→ Information provided
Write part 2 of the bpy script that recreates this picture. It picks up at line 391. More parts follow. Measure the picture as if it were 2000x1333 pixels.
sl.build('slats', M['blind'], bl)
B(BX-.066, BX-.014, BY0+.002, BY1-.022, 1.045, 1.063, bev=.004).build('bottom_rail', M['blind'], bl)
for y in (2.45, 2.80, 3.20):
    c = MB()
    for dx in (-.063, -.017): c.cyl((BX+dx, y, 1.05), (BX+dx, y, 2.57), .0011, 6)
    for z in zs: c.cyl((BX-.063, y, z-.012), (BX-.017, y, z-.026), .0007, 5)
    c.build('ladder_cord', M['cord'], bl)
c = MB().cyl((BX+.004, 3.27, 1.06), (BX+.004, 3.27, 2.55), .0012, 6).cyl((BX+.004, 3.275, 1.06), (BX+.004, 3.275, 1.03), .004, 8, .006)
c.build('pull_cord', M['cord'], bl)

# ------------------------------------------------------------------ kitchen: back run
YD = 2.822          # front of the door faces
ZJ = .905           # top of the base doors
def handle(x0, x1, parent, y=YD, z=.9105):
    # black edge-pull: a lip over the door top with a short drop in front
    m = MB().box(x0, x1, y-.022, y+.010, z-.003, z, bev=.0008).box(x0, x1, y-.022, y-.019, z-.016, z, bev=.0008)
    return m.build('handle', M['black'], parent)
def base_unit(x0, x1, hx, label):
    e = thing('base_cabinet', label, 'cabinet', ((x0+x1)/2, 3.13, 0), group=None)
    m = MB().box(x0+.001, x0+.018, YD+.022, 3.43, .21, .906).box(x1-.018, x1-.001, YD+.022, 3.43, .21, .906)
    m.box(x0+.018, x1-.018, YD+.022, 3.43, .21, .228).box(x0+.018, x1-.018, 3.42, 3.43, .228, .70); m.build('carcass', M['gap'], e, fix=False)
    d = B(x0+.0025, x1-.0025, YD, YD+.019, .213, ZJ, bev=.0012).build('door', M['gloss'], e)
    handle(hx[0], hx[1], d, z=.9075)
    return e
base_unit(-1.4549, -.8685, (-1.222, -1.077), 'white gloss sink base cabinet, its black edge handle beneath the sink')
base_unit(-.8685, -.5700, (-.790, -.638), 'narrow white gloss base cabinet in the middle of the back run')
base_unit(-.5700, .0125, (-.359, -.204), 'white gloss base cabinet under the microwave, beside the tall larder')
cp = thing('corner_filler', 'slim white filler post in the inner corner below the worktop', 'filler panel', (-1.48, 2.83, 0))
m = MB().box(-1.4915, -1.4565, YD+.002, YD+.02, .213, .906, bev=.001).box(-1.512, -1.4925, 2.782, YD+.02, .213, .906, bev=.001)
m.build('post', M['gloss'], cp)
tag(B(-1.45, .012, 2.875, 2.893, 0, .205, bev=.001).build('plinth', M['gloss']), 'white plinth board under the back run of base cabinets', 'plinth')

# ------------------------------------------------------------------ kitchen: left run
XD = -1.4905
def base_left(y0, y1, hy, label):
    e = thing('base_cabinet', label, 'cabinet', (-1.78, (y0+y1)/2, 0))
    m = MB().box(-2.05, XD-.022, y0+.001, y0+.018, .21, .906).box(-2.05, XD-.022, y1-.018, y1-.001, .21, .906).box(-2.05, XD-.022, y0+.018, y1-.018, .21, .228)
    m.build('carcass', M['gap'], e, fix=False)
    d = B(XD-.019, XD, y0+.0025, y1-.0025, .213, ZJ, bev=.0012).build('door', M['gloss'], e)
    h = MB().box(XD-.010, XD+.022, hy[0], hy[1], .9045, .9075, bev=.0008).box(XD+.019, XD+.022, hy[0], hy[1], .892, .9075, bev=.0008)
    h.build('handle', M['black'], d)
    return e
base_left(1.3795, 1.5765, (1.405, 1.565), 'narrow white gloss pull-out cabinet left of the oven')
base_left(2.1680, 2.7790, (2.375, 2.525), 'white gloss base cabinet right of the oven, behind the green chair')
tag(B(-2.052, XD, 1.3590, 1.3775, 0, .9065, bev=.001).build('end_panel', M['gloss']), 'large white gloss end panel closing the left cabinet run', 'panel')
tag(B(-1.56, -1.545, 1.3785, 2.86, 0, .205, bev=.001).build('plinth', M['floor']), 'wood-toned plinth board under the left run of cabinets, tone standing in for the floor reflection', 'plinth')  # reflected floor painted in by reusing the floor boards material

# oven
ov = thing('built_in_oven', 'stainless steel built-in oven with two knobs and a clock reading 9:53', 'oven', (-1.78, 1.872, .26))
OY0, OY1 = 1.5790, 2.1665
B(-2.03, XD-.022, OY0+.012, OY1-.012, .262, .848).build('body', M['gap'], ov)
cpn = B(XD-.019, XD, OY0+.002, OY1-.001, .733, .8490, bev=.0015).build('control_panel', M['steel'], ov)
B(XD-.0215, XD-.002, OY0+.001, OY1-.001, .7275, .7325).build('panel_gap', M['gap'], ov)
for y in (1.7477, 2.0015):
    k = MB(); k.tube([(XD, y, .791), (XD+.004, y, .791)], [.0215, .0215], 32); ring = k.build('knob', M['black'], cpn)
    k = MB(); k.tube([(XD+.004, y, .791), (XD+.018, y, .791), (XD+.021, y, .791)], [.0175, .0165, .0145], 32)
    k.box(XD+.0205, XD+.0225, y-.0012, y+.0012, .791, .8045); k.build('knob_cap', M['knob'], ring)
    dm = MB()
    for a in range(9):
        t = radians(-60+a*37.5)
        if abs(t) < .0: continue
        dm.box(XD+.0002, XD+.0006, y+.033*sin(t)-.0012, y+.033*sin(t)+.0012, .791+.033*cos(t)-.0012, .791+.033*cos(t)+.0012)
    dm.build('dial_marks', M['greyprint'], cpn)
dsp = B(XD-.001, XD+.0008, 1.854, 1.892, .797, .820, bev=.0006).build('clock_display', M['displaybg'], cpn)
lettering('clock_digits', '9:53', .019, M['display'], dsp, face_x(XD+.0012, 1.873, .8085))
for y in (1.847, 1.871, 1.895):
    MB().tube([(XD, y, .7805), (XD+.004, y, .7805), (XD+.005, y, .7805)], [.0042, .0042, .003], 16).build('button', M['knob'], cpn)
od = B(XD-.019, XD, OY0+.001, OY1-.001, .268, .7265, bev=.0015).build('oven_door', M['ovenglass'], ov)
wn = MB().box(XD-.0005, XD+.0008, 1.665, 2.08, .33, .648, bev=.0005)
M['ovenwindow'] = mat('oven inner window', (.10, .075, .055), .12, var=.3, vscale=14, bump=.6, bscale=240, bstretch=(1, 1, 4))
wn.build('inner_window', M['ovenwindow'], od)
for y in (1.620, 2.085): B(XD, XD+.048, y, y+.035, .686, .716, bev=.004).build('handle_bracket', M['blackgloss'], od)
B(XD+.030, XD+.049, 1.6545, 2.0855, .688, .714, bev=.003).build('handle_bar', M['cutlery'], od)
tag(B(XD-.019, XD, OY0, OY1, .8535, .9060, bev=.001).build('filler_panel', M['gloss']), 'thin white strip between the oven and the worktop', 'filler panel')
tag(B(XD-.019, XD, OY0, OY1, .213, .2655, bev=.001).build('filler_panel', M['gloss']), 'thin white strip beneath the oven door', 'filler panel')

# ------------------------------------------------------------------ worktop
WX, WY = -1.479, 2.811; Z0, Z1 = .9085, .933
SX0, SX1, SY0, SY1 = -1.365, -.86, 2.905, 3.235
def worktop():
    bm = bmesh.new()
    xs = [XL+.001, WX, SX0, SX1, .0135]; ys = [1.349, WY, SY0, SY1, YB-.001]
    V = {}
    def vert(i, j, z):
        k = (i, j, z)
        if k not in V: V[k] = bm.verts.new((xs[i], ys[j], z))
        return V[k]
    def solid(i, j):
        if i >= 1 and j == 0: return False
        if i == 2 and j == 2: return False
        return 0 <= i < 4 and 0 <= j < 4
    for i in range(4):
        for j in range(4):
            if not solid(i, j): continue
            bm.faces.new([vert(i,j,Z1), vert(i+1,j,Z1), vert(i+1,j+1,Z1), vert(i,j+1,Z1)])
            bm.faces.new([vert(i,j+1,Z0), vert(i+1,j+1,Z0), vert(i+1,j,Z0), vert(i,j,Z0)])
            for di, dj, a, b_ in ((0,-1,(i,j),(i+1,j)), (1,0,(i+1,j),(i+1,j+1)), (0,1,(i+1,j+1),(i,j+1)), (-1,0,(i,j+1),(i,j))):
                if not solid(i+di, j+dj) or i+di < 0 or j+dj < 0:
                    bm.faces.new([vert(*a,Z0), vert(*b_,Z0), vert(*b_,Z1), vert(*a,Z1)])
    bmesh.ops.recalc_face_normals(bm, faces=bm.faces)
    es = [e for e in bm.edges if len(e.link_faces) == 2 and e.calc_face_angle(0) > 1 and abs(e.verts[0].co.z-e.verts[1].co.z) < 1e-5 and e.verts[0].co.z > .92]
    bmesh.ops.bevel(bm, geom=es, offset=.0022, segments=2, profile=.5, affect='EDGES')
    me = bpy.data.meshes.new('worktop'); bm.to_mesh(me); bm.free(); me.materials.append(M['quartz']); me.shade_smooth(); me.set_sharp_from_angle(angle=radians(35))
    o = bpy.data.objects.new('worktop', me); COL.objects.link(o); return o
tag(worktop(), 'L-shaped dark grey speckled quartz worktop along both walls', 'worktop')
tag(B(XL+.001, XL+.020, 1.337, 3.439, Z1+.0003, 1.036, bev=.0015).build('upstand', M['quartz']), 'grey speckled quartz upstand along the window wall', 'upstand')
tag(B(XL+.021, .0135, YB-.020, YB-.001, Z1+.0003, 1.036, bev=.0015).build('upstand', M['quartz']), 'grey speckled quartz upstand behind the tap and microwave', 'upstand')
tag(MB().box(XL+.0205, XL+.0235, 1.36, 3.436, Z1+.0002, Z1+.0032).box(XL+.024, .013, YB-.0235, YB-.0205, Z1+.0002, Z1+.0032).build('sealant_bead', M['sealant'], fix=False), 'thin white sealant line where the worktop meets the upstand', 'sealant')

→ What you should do
Please transcribe, exactly and with nothing added, the lines from the first line of the material above through the line that contains "c.build('pull_cord', M['cord'], bl)".

→ Exercise response
Write part 2 of the bpy script that recreates this picture. It picks up at line 391. More parts follow. Measure the picture as if it were 2000x1333 pixels.
sl.build('slats', M['blind'], bl)
B(BX-.066, BX-.014, BY0+.002, BY1-.022, 1.045, 1.063, bev=.004).build('bottom_rail', M['blind'], bl)
for y in (2.45, 2.80, 3.20):
    c = MB()
    for dx in (-.063, -.017): c.cyl((BX+dx, y, 1.05), (BX+dx, y, 2.57), .0011, 6)
    for z in zs: c.cyl((BX-.063, y, z-.012), (BX-.017, y, z-.026), .0007, 5)
    c.build('ladder_cord', M['cord'], bl)
c = MB().cyl((BX+.004, 3.27, 1.06), (BX+.004, 3.27, 2.55), .0012, 6).cyl((BX+.004, 3.275, 1.06), (BX+.004, 3.275, 1.03), .004, 8, .006)
c.build('pull_cord', M['cord'], bl)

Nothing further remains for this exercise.